How Thinking About Legacy May Benefit Society

Research from Professor Kimberly Wade-Benzoni shows how legacy reflection leads to altruistic behavior and long-term thinking

March 6, 2024
Behavioral Science, Management
Kimberly Wade-Benzoni_Duke University's Fuqua School of Business_Legacy tasks, long-term thinking

People want their legacy to have a meaningful impact on future generations, and when prompted to think about it, they are more likely to give some of their wealth to benefit society. That’s according to Professor Kimberly Wade-Benzoni of Duke University’s Fuqua School of Business.

When deciding how to transfer their wealth, people are naturally inclined to prioritize their inner circles, Wade-Benzoni writes in a paper published in the journal of Social Psychological and Personality Science. The research is co-authored with Duke Ph.D. candidate Jessica Paek, and the University of Buffalo’s Daniela Goya-Tocchetto, who earned her Ph.D. at Duke.

The researchers found that legacy reflection can nudge people to act in ways that benefit the collective.

“When people are thinking about their legacy, they contemplate what makes their lives meaningful and they're more likely to act on the behalf of future generations,” Wade-Benzoni said.

Across four experiments, the co-authors examined if prompting people to think about their legacy would lead to charitable behavior by expanding the circles of people and causes they care about, in what the authors dubbed as the “Andrew Carnegie Effect,” after the famous philanthropist who donated most of his wealth to charities.

The experiments

Wade-Benzoni and colleagues recruited more than 3,500 online participants to run experiments looking at wealth allocations to different beneficiaries such as children or charitable causes.

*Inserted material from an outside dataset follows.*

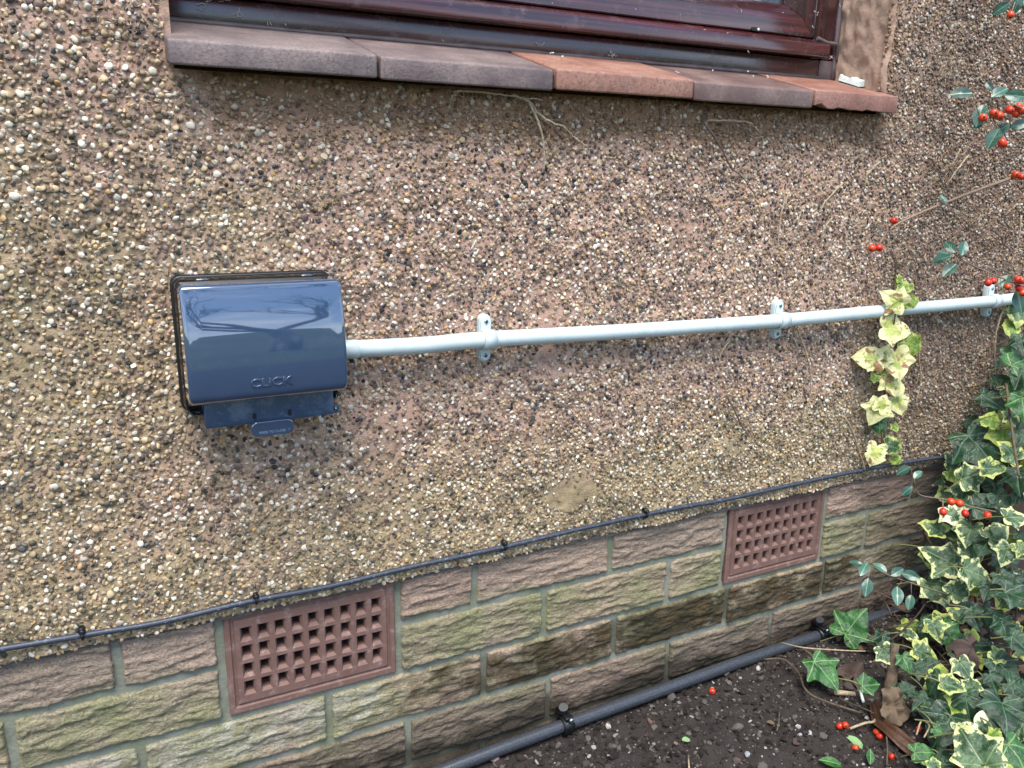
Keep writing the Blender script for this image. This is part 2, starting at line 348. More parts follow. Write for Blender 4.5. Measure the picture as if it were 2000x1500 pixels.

In the first study, half of the participants reflected on their desires to have an impact on future generations and half did not. Participants then learned about the dispositions of a will, including options for primary and secondary beneficiaries for their assets. The experiment showed that participants who had been prompted to think about legacy were more likely to list charities as secondary beneficiaries in their will, even as they kept family and inner circle as primary beneficiaries, as compared with the control group that did not engage in the reflection task.

“Family is still important, but we found a meaningful shift of their decisions towards collectivistic causes,” Wade-Benzoni said.

In other studies, the researchers found similar legacy prompts would lead to actual commitments and allocation of money to real-world charities.

In the final experiment, participants were first invited to solve a puzzle which would award them a bonus payment. Then, similar to the other studies, a group of participants engaged in legacy reflection, and a control group did not. The researchers asked whether participants would donate the money they earned in the puzzle task to a real charity devoted to underprivileged children’s education, versus saving for the education of their own children. The results showed those who thought about legacy were more likely to donate to the charity.

“Legacy reflection tasks led to significant reductions in the amount allocated to relational circles, like one's own children, and an increase in the money allocated to the collectivistic categories, such as charities,” Wade-Benzoni said.

Insights for leaders

One psychological mechanism behind this effect is the “expansion of the circles of moral concerns,” Wade-Benzoni said.

People care most for their “inner circle” and feel obliged to provide for their close relationships, she said. But when they think about their legacy, their circle of moral consideration expands to include community, society at large and future generations, she explained.

“Legacy reflection extends goodwill beyond the borders of close relationships and helps direct it to collective causes,” Wade-Benzoni said. “When legacy motivations are activated, people become more inclined to sacrifice their self-interest in the present for the benefit of others in the future.”

Building a legacy “gives people a bit of symbolic immortality, which is one of the most fundamental of human motivators,” Wade-Benzoni said.

Policymakers, organizations, and business leaders can harness this motivation to help people develop and maintain a long-term mindset, which can support broader organizational and societal goals.

“A simple legacy-reflection task is an easy-to-implement, low-cost and benign tool leaders can use to help their employees think about their goals more holistically, be more other oriented, and reduce short-termism,” she said.